More complex strategies introduce additional risk. Cross-chain execution and multi-step trades increase the number of decision points and trust boundaries. Each step creates another opportunity for failure, whether through incorrect assumptions, inconsistent state, or adversarial interference. There is also the issue of optimization. Agents are designed to achieve outcomes, not to exercise judgment. When instructed to maximize profit, they may converge on behavior that is efficient but unsafe, especially in systems where feedback is immediate.

The key is well…a key 

What ties these scenarios together is structure. Agents operate in environments that are open, dynamic, and not fully controlled. At some point, something will fail. If the agent has full control of the key, that failure translates directly into loss.

Today, a common approach is to give the agent a private key and let it operate. That enables autonomy, but it also concentrates full authority inside a system exposed to untrusted inputs and unpredictable behavior. This is no longer just a custody problem; the risk now sits in execution, where authority is embedded in systems actively interacting with the outside world.

The solution is to preserve the agent’s ability to execute while removing its ability to act unilaterally. Agents need access to capital without having full control over it. Instead of placing a complete private key inside the agent, control can be split using MPC, so execution is no longer a single decision point.

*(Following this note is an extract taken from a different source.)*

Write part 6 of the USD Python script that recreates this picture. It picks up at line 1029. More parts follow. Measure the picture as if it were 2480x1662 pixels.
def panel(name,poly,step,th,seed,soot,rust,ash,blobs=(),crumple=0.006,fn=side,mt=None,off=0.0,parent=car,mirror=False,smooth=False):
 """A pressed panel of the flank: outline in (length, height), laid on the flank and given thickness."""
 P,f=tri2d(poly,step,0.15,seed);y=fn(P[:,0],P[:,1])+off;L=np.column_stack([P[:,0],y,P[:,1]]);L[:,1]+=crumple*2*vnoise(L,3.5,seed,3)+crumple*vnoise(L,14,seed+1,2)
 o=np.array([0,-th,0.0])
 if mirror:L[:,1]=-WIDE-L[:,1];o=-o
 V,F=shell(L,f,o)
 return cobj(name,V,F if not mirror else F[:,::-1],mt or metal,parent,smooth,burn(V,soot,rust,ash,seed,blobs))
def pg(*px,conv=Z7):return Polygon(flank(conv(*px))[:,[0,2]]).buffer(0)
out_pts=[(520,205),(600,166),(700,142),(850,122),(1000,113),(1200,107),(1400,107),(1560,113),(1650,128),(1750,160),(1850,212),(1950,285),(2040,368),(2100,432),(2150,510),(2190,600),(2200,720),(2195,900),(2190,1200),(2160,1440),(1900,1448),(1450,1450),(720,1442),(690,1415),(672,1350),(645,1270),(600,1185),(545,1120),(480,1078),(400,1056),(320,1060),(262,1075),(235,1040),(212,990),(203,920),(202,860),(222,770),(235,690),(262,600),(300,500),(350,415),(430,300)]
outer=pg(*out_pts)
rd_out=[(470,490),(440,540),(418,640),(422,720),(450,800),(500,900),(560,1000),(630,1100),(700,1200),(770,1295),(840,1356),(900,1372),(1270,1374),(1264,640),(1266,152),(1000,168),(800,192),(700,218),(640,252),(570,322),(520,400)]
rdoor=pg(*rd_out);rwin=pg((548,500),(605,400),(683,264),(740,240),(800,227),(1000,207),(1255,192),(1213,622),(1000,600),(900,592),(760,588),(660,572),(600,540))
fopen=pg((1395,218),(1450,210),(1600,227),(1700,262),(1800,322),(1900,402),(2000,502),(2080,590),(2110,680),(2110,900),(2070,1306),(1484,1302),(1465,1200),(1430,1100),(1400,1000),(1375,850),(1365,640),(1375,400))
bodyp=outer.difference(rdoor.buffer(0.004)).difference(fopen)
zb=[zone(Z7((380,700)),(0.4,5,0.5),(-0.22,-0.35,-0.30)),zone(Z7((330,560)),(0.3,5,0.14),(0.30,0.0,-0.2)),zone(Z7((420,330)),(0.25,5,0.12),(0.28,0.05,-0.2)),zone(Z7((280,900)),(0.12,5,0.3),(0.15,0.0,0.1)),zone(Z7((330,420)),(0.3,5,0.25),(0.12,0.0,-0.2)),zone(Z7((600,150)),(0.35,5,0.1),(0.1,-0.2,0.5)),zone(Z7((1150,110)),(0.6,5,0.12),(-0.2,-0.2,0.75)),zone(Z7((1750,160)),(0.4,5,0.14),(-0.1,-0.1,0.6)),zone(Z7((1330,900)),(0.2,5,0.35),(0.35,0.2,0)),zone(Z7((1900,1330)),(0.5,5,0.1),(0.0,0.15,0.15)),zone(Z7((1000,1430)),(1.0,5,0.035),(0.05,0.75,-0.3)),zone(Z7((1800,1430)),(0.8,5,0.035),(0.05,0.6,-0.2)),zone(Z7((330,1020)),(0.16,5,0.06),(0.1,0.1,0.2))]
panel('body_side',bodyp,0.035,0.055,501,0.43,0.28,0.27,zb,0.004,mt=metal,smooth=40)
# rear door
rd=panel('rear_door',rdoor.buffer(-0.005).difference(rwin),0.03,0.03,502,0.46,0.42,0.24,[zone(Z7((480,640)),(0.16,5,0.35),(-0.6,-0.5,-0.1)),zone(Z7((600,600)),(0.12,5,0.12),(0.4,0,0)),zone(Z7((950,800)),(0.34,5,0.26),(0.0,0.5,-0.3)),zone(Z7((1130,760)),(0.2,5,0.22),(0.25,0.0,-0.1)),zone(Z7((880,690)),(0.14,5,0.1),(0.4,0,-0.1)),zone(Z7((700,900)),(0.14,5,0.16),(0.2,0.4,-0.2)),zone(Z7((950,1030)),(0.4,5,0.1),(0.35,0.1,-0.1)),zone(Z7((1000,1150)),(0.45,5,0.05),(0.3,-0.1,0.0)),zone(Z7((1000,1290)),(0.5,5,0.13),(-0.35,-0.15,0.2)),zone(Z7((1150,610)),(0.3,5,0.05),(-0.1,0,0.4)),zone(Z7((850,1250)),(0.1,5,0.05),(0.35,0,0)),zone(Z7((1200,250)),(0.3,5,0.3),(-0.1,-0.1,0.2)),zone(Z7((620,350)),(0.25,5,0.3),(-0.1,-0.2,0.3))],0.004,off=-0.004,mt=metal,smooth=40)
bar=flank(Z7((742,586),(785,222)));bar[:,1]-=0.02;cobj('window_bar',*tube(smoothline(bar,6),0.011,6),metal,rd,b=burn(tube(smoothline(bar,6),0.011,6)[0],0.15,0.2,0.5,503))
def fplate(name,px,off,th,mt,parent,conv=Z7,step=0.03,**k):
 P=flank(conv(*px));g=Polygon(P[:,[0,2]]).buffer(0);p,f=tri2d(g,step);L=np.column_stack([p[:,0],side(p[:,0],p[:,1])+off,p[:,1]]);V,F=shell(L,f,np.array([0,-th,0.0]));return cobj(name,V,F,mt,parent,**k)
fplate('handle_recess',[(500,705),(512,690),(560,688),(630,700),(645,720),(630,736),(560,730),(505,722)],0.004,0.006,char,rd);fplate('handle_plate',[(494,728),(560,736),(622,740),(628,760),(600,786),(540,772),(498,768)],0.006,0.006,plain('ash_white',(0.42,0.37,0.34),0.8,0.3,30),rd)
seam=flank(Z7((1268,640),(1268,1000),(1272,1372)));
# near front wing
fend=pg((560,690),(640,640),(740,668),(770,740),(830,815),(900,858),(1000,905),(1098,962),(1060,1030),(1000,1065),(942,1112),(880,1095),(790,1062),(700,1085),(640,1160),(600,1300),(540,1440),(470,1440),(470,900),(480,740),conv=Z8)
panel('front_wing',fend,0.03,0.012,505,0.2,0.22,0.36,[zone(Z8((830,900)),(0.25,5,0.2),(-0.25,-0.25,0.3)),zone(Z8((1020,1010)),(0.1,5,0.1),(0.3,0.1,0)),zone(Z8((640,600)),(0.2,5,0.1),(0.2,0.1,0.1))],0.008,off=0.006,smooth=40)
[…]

The agent can participate in execution, but some actions are gated by a control layer that enforces policies outside of the agent’s reach. Thus, the agent can’t alter the policies, and even if the agent is compromised, it cannot independently move funds or drain the account, because it does not hold full authority.

This shifts execution from a single decision into a controlled process. Every action is evaluated through a policy layer that sits outside the agent’s reach, defining what is allowed, how much can be moved, and where funds can go. Because these policies are enforced independently, the agent cannot modify or bypass them, even if it is compromised.

In this context, MPC is not just about securing key storage. It is a way to control execution itself. By removing full authority from any single system, it ensures that no agent, especially one operating in an untrusted environment, can unilaterally move capital.

As AI agents become economic actors, operating at a scale that removes human oversight, the model fundamentally changes. These systems don’t pause; they execute based on inputs that can’t always be trusted. In that context, risk is no longer defined by who holds the key, but by what drives execution. Execution must be controlled for capital to move securely.